Cuando hablamos de iglesias turísticas, especialmente si son católicas, tendemos a imaginarnos unos edificios imponentes, representantes de la mejor arquitectura del momento y llenos de tesoros y obras de arte. Algunas no son tan espectaculares pero sí valiosas por su antigüedad. En todo caso, cuando son modernas,suelen presentar un aspecto futurista salido del talento de algún arquitecto de renombre. Pero si uno viaja a la región chilena de Arica y Parinacota, al norte del país, se encontrará unos templos dignos de formar parte del Patrimonio de la Humanidad por su valor y rareza.

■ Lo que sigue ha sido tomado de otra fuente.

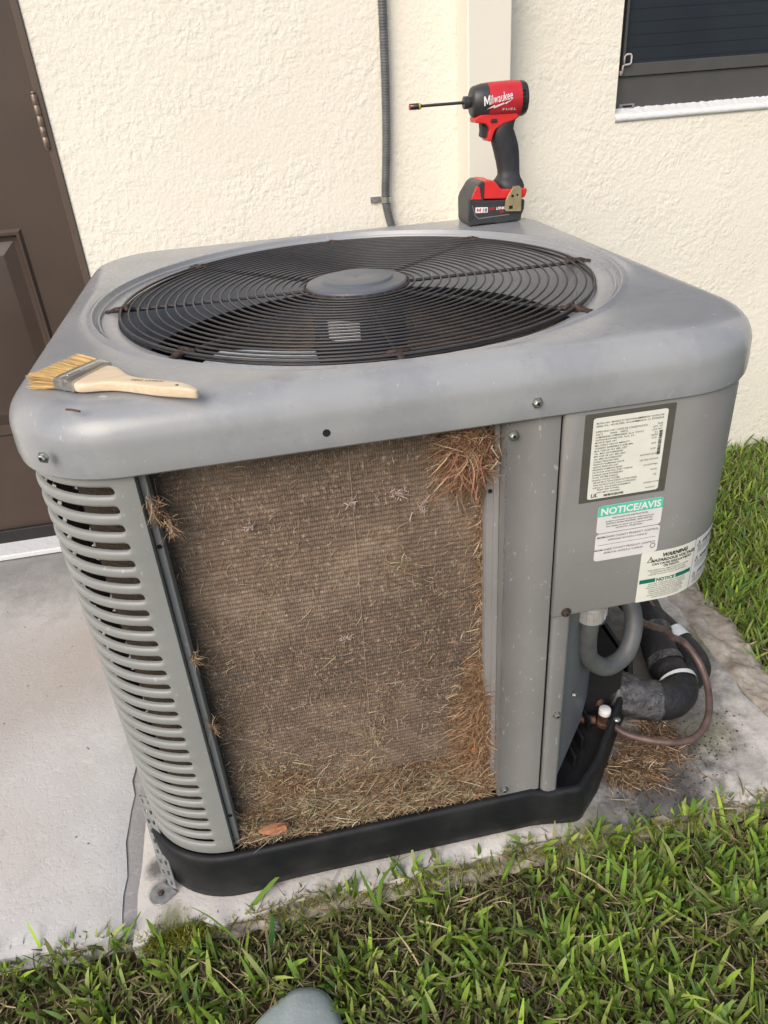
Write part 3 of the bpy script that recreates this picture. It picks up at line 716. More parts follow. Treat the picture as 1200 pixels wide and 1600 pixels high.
# front edge return of the louvered corner panel and the recessed rails either side of the coil
G().box(.1245, .0008, .0935, .1252, .014, ZC).o('panel_return', 'louver', ac)
G().box(.1262, .012, .09, .1345, .034, ZC+.004).o('coil_rail', 'louver', ac, bevel=.002)
G().box(.1255, .020, .09, .1262, .06, .6).o('coil_gap', 'hole', ac)
def rh(x, y, z, r=.0028):
    return G().lathe([(r, 0), (r, .0006)], (x, y-.0008, z), 'y', n=12).o('rivet_hole', 'hole', ac)
rh(.1302, .0112, .612); rh(.1302, .0112, .157)
g = G().box(.507, .0205, .09, .5212, .04, .655).box(.5150, .0165, .09, .5215, .0205, ZC+.004).box(.5062, .0235, .09, .507, .034, .64)
g.o('coil_rail', 'panel', ac, bevel=.0012)
rh(.5110, .0198, .612); rh(.5110, .0198, .168)
# post panel
g = G().box(.5218, 0, .088, .5866, .012, ZC+.006).box(.5218, .0, .088, .5235, .03, ZC+.006)
g.o('corner_post', 'post', ac, bevel=.0022)
screw(.5308, -.0002, .6897, ac); screw(.5308, -.0002, .1037, ac)
# seam, right hand post below control box
G().box(.5866, .006, .066, .592, .012, ZC).o('seam_gap', 'hole', ac)
g = G().grid(lambda u, v: ([(.5915, .012), (.5915, .003), (.5935, -.0005), (.597, -.0018), (.602, -.002), (.611, -.002), (.6148, -.0008), (.6162, .003), (.6165, .02)][u]+((.4245, .062)[v],)), list(range(9)), [0, 1])
g.o('service_post', 'post', ac, auto=60)
screw(.6063, -.0022, .2421, ac)
# angled service panel under the control box
pl = [(.6165, .012), (.622, .014), (.700, .105), (.742, .165), (.760, .20), (.772, .26), (.80, .31), (.857, .33)]
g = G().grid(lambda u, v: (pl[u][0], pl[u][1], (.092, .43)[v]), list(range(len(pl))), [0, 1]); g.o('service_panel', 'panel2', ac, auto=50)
g = G()
for (x, y, z) in ((.70, .103, .36), (.655, .05, .22)):
    screw(x, y, z, ac, (.75, -.66, 0), .003)
g = G().box(.735, .16, .05, .80, .32, .16).o('pipe_chase', 'hole', ac)
# ---- control box cover, wrapping the right front corner
segB = [('l', (.5905, -.004), (W-R0, -.004), 0, -1, .02), ('a', (W-R0, R0-.004+.0), -PI/2, 0, R0, 22), ('l', (W, R0), (W, .33), 1, 0, .05)]
bp = path_pts(0, segB); LBX = bp[-1][4]
def onB(s, z, out=0.):
    S_ = [p[4] for p in bp]; x = np.interp(s, S_, [p[0] for p in bp]); y = np.interp(s, S_, [p[1] for p in bp]); nx = np.interp(s, S_, [p[2] for p in bp]); ny = np.interp(s, S_, [p[3] for p in bp])
    l = math.hypot(nx, ny); return (x+nx/l*out, y+ny/l*out, z)
zb_ = .4215
sl_ = [p[4] for p in bp]
rows = [(zb_+.0, -.03), (zb_, -.003), (zb_+.0012, -.0008), (zb_+.003, 0), (.55, 0), (ZC+.006, 0)]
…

Retrocedamos en el tiempo hasta el siglo XVI, cuando los primitivos pobladores aymaras de la zona resistían obcecadamente los intentos de penetración de los españoles en aquel territorio tan árido y duro que constituía el altiplano, a 4.000 metros de altitud. Las minas de plata de Potosí dieron vida a la región hasta que se agotaron. Entonces cogió el testigo la industria salitrera durante los siglos siguientes.

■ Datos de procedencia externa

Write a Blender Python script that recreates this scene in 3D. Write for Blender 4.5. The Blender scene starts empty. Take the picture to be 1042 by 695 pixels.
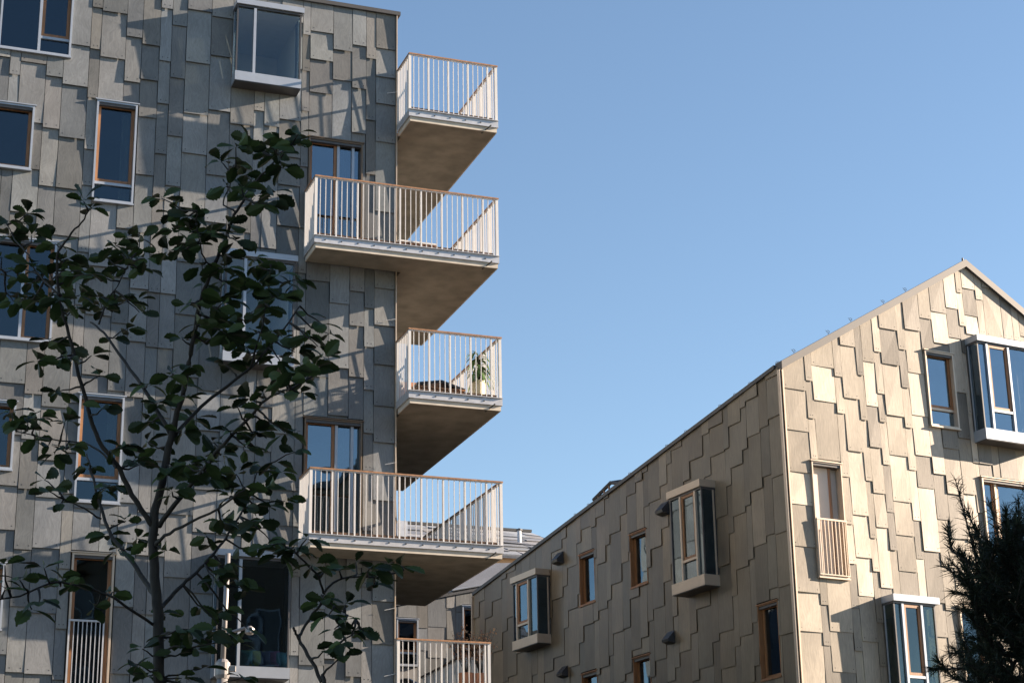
import bpy, bmesh, math, random
from math import sin, cos, pi, radians, sqrt, atan2
from mathutils import Vector, Matrix
random.seed(7)
S = bpy.context.scene
COL = S.collection
# ---------------------------------------------------------------- surveyed camera
FPX, PITCH, ROLL = 1953.4, 0.32834, -0.017365
PCX, PCY, EYE = 521.0, 347.5, 1.6
YAW_A, YAW_B = 0.35747, 0.48645        # directions of the two street fronts
cp, sp, cr, sr = cos(PITCH), sin(PITCH), cos(ROLL), sin(ROLL)
def ray(x, y):
    xc, yc = x-PCX, y-PCY
    x0 = cr*xc+sr*yc; y0 = -sr*xc+cr*yc
    return Vector((x0, FPX*cp+y0*sp, FPX*sp-y0*cp))
def at3(x, y, Y):
    d = ray(x, y); return d*(Y/d.y)+Vector((0, 0, EYE))
class Wall:
    """a vertical plane; at() gives metres along it and height of a surveyed point"""
    def __init__(s, O, ang):
        s.O = Vector(O); s.U = Vector((cos(ang), sin(ang), 0)); s.N = Vector((sin(ang), -cos(ang), 0))
    def at(s, x, y, v=0.0):
        d = ray(x, y); t = ((s.O+s.N*v).dot(s.N))/d.dot(s.N); P = d*t
        return (P-s.O).dot(s.U), P.z+EYE
def foot(x, y, D):
    d = ray(x, y); h = sqrt(d.x**2+d.y**2); return Vector((d.x*D/h, d.y*D/h, 0))
LO = foot(402, 300, 34.0); GO = foot(797, 420, 36.0); TO = foot(402, 640, 50.0)
WL = Wall(LO, YAW_A); WG = Wall(GO, YAW_B); WW = Wall(GO, YAW_B+pi/2); WT = Wall(TO, YAW_A)

# ---------------------------------------------------------------- materials
def new_mat(name):
    m = bpy.data.materials.new(name); m.use_nodes = True
    nt = m.node_tree; return m, nt, nt.nodes['Principled BSDF']
def N(nt, t, **k):
    n = nt.nodes.new(t)
    for a, b in k.items(): setattr(n, a, b)
    return n
def simple(name, c, rough=.6, var=.12, scale=(6, 6, 6), metal=0, bump=0, spec=.5):
    m, nt, b = new_mat(name); L = nt.links
    tc = N(nt, 'ShaderNodeTexCoord'); mp = N(nt, 'ShaderNodeMapping'); mp.inputs['Scale'].default_value = scale
    L.new(tc.outputs['Object'], mp.inputs[0])
    no = N(nt, 'ShaderNodeTexNoise'); no.inputs['Scale'].default_value = 1; no.inputs['Detail'].default_value = 6
    L.new(mp.outputs[0], no.inputs['Vector'])
    cr_ = N(nt, 'ShaderNodeValToRGB')
    e = cr_.color_ramp.elements
    e[0].position = .3; e[0].color = tuple(max(0, x*(1-var)) for x in c)+(1,)
    e[1].position = .7; e[1].color = tuple(min(1, x*(1+var)) for x in c)+(1,)
    L.new(no.outputs['Fac'], cr_.inputs[0]); L.new(cr_.outputs[0], b.inputs['Base Color'])
    b.inputs['Roughness'].default_value = rough; b.inputs['Metallic'].default_value = metal
    b.inputs['Specular IOR Level'].default_value = spec
    if bump:
        bp = N(nt, 'ShaderNodeBump'); bp.inputs['Strength'].default_value = bump; bp.inputs['Distance'].default_value = .01
        L.new(no.outputs['Fac'], bp.inputs['Height']); L.new(bp.outputs[0], b.inputs['Normal'])
    return m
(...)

En ese contexto, los misioneros intentaron ganarse a los indígenas y en vez de levantar catedrales o grandes iglesias optaron por identificarse lo más posible con los usos lugareños. Así fue cómo construyeron pequeños templos de adobe y madera, a menudo con techo de paja, muy similares a las viviendas típicas locales pero mezclados con el llamado estilo barroco mestizo. Lugares muy modestos que hoy nos resultan extraños, pintorescos por la fusión de culturas que suponen, y que suman aproximadamente una treintena.
Durante mucho tiempo no estuvieron bien conservados debido al abandono del medio rural que supuso la fundación de la ciudad de Arica y a la endeblez de los materiales constructivos. Sin embargo, un plan de restauración desarrollado por la Fundación Altiplano desde hace un par de décadas ha permitido recuperarlos y que se incorporen a los todavía incipientes circuitos turísticos.
Cualquier visitante por esos contornos debería acercarse a ver, por ejemplo, la iglesia de Parinacota, erigida en el año 1670. Rodeada por un muro de adobe que forma una especie de plaza frente a la fachada, escenario de fiestas y ceremonias, que se traspasa por puertas moinumentales de piedra volcánica rosada. Su nave, de 33 metros de longitud y 6 de altura, también es de adobe, aunque blanqueado con cal. Cuenta con campanario exento y varios murales de principios del siglo XVIII.
Monumento histórico desde 1979, junto a otros templos de la comunidad de Putre, como el de Isluga, se intenta que la UNESCO lo incluya en su lista de Patrimonio de la Humanidad.